My advice for this chapter would be to completely rewrite it with a focus on descriptive wording and transparency of actions. Maybe try an exercise like the below:

First, list all the characters, major and minor, who appear. Write down their basic physical characteristics. List all the important objects and do the same. Write as much down as you can about the setting.

Then, list the sequence of events with the most explicit verbs you can. If Rosen moves his spear from his left hand to his right, write it down. If he steps forward, write it down. Write down what each soldier does when another soldier does something.

Then, write a new draft of this chapter that is just sequence of events. Only use action verbs. No passive. No "Being" or "Ing" complex clauses.

Then, intersplice that with internal monologue and pov. Add in Rosen's reactions to and thoughts over the sequence of events.

Then, add descriptions. Avoid adverbs unless you decide that they are truly needed.
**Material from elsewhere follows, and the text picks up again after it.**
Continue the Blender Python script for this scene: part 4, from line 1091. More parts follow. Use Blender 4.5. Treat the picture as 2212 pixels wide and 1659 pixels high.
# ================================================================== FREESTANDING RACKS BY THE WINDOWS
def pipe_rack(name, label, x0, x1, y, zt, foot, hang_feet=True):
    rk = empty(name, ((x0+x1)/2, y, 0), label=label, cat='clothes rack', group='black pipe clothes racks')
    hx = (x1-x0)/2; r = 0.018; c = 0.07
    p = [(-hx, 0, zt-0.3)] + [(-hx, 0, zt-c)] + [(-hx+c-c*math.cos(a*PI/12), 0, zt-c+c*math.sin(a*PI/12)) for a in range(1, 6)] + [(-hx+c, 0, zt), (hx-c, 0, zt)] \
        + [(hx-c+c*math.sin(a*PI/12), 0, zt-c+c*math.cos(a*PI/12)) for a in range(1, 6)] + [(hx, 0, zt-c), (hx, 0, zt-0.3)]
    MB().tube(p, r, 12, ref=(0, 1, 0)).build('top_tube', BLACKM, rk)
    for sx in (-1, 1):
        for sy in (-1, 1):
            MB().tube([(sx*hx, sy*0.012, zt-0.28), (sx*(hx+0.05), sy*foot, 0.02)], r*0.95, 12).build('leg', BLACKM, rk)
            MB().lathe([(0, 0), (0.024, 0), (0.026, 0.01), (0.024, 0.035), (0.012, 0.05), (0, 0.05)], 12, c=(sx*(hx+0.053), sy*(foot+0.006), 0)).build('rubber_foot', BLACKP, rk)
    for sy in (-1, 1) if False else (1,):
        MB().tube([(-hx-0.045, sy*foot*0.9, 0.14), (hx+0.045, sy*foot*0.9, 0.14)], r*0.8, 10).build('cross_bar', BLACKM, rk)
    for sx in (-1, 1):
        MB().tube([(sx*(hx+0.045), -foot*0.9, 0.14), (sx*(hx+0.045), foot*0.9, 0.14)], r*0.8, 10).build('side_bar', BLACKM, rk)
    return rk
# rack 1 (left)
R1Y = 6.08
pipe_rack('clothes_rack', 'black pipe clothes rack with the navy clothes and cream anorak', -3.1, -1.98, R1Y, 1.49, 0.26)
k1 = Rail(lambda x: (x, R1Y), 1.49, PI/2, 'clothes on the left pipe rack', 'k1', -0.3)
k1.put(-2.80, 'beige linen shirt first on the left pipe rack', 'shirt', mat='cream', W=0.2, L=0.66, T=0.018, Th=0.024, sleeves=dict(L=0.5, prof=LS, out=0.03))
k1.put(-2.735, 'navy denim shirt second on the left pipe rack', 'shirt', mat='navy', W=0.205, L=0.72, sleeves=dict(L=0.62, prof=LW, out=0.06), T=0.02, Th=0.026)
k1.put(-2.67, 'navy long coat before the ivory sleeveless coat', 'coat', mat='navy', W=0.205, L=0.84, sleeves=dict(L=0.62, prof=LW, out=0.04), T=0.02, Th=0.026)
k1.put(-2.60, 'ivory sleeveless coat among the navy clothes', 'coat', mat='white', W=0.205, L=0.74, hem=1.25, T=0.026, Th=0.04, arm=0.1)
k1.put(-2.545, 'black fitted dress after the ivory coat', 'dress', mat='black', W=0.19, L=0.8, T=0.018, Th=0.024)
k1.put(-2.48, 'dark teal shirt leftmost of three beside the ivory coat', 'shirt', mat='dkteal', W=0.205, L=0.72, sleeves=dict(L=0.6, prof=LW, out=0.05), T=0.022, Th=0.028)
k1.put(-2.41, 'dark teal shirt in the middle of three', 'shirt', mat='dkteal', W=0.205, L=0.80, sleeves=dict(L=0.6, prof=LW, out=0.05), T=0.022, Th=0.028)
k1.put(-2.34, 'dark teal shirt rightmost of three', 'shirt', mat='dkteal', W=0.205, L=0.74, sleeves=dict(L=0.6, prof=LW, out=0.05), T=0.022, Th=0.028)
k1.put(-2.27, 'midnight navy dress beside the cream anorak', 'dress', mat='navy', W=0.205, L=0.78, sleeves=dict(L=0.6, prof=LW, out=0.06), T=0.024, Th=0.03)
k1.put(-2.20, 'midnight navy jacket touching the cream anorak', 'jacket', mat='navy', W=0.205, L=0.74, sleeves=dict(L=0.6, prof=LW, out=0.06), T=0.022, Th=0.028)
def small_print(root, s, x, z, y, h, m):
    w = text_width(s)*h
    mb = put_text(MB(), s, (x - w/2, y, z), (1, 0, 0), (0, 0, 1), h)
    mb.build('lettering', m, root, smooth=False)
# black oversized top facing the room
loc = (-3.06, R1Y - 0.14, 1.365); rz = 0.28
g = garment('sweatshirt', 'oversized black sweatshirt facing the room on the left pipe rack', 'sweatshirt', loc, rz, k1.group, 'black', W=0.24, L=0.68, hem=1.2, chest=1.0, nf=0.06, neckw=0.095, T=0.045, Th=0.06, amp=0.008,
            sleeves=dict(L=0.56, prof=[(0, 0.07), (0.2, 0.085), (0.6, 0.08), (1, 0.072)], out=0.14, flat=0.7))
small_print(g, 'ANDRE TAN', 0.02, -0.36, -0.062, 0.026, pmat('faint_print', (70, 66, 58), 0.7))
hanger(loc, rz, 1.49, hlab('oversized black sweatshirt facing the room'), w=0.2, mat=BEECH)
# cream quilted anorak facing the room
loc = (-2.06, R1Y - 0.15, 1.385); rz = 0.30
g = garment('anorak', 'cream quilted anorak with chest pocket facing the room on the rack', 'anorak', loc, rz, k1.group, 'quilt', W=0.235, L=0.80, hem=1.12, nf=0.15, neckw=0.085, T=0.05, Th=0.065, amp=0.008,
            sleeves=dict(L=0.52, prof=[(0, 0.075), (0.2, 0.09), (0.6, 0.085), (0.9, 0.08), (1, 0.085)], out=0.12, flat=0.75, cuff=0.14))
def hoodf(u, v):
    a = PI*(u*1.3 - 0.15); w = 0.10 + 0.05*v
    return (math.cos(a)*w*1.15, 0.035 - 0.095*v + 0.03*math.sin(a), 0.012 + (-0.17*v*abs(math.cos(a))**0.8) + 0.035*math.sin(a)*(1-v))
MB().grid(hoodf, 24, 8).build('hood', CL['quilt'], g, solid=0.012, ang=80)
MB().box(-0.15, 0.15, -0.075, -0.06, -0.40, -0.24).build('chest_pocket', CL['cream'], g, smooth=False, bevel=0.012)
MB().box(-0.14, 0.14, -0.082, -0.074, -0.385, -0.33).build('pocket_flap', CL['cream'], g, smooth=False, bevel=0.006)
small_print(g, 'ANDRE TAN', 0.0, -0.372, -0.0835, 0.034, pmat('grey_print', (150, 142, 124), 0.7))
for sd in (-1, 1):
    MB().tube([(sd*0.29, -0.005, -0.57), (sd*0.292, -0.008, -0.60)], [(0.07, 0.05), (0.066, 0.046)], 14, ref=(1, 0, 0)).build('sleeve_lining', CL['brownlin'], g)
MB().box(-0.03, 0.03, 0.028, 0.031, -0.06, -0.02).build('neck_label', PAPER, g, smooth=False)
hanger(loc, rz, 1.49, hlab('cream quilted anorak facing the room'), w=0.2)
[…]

Then (and only then) see where concepts might be unclear and sparsely convey aspects of the magic system.

Then, sparingly, merge sentences and ideas to create a flow.

If you do this, I think the sequence of events/action of this chapter will be much clearer and more effective.

Content:

Content-wise, this seems interesting, though I don't know if I've been given a reason to care or a sense of scope yet. Both the prologue and the first chapter have started with action rather than world building. However, neither were especially fast-paced. I don't have a feel for this world yet and perhaps that is something you should look to cultivate before going back to the Black Rose as do in the end of the chapter.

Also, none of the characters you've featured so far have been normal citizens of this world. This hurts the narrative a bit as we have very little sense of the scale that the characters operate upon. Everyone we've seen featured so far has been magic. Is everyone in this world magic? What is this world like? Is it the past or is it a unique fantasy kingdom?

Everything has happened in such confined spaces that it's hard to see this so far as anything but flashes of light against a void. Pretty, but with no weight attached.